‘Stop Talking About Biden!’ Democrat Blows Up on Trump’s Housing Secretary at Senate Hearing – Image for illustrative purposes only (Image credits: Pexels)
During a Senate Appropriations Committee hearing on the Department of Housing and Urban Development’s 2027 budget request, Sen. Kirsten Gillibrand pressed Secretary Scott Turner to deliver concrete results on homelessness rather than revisit policies from the prior administration. The exchange underscored the practical challenge lawmakers face when key data remains unavailable more than a year past its deadline. Without the latest point-in-time count, the committee cannot fully evaluate whether current funding levels and strategies are reducing the number of people living on the streets.

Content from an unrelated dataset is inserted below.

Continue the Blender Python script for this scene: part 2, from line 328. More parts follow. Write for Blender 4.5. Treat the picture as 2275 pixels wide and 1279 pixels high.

Overdue Report Leaves Oversight in Limbo
The missing homeless data report has created a clear gap in accountability. Turner noted that the previous administration recorded roughly 770,000 people experiencing homelessness at a single point in time despite record federal spending. Gillibrand countered that the department has now operated under the current leadership for well over a year, yet no updated figure has been released to show whether that number has fallen, stayed flat, or risen further.

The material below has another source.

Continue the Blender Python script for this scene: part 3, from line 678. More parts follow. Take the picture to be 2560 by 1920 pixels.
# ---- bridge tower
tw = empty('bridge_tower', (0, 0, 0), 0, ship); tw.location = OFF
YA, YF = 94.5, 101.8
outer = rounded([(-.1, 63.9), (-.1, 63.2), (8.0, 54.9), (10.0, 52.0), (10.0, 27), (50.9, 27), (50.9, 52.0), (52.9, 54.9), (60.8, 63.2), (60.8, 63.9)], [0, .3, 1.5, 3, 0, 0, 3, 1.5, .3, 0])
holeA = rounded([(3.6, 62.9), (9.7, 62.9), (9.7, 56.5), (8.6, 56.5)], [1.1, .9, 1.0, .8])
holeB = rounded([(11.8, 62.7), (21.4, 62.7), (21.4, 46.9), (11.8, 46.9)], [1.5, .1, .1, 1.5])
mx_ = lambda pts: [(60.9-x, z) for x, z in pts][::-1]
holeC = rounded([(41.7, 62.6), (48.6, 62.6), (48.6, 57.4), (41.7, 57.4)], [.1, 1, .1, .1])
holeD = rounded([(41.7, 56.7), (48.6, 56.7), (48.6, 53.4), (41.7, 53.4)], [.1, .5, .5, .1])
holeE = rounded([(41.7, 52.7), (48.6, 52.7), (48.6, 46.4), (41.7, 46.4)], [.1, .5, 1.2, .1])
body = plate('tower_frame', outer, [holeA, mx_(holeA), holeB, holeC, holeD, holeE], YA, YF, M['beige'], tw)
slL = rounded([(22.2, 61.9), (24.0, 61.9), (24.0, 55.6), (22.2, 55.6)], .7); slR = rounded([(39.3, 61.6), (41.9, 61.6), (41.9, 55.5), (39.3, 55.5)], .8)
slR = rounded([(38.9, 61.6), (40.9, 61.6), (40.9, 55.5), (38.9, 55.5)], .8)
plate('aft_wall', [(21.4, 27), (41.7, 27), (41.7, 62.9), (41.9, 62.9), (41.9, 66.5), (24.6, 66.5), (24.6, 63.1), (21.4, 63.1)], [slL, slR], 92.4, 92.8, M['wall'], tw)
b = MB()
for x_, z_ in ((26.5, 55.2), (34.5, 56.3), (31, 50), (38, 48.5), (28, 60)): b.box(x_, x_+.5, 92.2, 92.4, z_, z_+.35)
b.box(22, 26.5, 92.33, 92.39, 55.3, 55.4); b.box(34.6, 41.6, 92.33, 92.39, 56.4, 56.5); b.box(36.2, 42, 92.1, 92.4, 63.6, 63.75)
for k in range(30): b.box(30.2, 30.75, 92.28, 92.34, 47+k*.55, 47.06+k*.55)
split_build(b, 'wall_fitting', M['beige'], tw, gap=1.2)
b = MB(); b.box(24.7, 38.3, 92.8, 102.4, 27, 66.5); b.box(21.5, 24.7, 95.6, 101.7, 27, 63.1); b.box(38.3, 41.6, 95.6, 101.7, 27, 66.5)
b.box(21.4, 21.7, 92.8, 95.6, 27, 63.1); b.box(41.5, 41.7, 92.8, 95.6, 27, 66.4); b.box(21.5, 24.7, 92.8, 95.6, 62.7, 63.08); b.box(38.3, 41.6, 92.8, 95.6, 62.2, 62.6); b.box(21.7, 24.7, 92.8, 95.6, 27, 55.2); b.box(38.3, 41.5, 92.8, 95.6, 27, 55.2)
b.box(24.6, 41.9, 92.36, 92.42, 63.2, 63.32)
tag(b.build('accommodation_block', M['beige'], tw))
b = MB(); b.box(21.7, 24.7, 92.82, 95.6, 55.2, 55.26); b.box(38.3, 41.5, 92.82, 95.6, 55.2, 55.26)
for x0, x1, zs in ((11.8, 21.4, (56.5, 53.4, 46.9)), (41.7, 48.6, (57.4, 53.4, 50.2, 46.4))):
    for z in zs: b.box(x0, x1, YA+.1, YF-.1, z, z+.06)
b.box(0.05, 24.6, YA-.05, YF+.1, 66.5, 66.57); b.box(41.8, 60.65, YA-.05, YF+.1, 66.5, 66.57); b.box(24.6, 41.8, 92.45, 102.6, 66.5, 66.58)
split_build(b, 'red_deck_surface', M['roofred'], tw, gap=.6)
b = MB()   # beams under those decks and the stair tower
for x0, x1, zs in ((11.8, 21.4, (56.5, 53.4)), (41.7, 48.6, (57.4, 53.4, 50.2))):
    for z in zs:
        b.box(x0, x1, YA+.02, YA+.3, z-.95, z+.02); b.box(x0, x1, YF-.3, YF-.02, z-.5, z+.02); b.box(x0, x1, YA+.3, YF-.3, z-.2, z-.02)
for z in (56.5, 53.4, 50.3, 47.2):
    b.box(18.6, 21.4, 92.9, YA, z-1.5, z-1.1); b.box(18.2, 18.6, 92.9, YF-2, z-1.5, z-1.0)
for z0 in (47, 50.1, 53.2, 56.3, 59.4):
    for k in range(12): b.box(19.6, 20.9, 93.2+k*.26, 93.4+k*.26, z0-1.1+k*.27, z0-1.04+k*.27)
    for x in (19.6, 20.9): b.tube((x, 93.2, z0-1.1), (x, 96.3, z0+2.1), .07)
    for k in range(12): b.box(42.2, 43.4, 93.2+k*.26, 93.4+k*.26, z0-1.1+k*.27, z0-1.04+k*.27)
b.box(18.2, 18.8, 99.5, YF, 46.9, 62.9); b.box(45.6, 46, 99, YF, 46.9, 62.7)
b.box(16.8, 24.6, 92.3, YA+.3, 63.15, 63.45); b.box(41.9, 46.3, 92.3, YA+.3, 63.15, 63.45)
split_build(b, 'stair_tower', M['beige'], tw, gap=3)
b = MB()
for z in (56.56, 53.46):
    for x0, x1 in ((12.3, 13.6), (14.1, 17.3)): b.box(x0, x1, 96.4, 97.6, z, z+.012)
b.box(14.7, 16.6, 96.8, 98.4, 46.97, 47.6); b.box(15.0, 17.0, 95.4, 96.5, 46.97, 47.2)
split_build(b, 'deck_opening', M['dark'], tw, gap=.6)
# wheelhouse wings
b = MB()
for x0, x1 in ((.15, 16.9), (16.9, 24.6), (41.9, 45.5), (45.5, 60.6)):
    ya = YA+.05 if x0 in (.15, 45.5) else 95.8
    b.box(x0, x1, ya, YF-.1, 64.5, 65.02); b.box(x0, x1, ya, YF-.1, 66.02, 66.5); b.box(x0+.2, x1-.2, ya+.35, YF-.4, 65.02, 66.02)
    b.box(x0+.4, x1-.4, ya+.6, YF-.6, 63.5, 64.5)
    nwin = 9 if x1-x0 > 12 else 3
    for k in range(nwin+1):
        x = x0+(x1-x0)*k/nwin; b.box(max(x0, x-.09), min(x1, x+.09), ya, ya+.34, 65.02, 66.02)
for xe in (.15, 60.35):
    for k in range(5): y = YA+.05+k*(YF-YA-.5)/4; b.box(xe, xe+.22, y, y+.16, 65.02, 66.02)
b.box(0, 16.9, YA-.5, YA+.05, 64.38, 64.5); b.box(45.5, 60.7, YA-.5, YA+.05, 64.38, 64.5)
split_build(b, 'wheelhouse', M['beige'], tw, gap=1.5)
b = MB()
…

Committee members rely on the annual report to track trends and adjust appropriations accordingly. Its absence means decisions about the 2027 budget rest on incomplete information, leaving both supporters and critics of the department’s approach without a shared factual baseline.
Exchange Highlights Core Disagreement
After Turner referenced the prior administration’s record during his opening remarks, Gillibrand interrupted to steer the discussion toward present performance. She asked directly whether the homeless population now stands at 700,000, one million, or higher. Turner attempted to explain shifts in strategy, but Gillibrand cut in again, stating she did not want to hear further comparisons to the previous term.
“Stop talking about Biden! Talk about your record!”
The back-and-forth continued as Turner pointed to what he described as failed approaches inherited from earlier years. Gillibrand responded that repeated references to the past were unhelpful and prevented the committee from performing its oversight role.
Delays Attributed to Shutdown and Litigation
Turner told the committee the report would already be public if not for an unprecedented government shutdown and ongoing legal challenges facing the department. Gillibrand questioned how litigation could affect a statistical count of people experiencing homelessness and pressed for a clearer timeline.
Turner maintained that the prior four years of record funding had coincided with rising street homelessness, while Gillibrand insisted the focus must remain on measurable outcomes under the current administration. The exchange left the committee without a firm date for the report’s release.
Next Steps for Housing Oversight
The hearing revealed several immediate priorities for the committee:
- Obtaining the overdue point-in-time count to establish current baseline numbers.
- Clarifying how the department plans to demonstrate progress on reducing homelessness.
- Determining whether additional resources or policy adjustments are needed for the 2027 budget cycle.
Until the data arrives, lawmakers and advocates will continue to operate without a complete picture of whether federal efforts are producing the intended results for the hundreds of thousands of Americans without stable housing.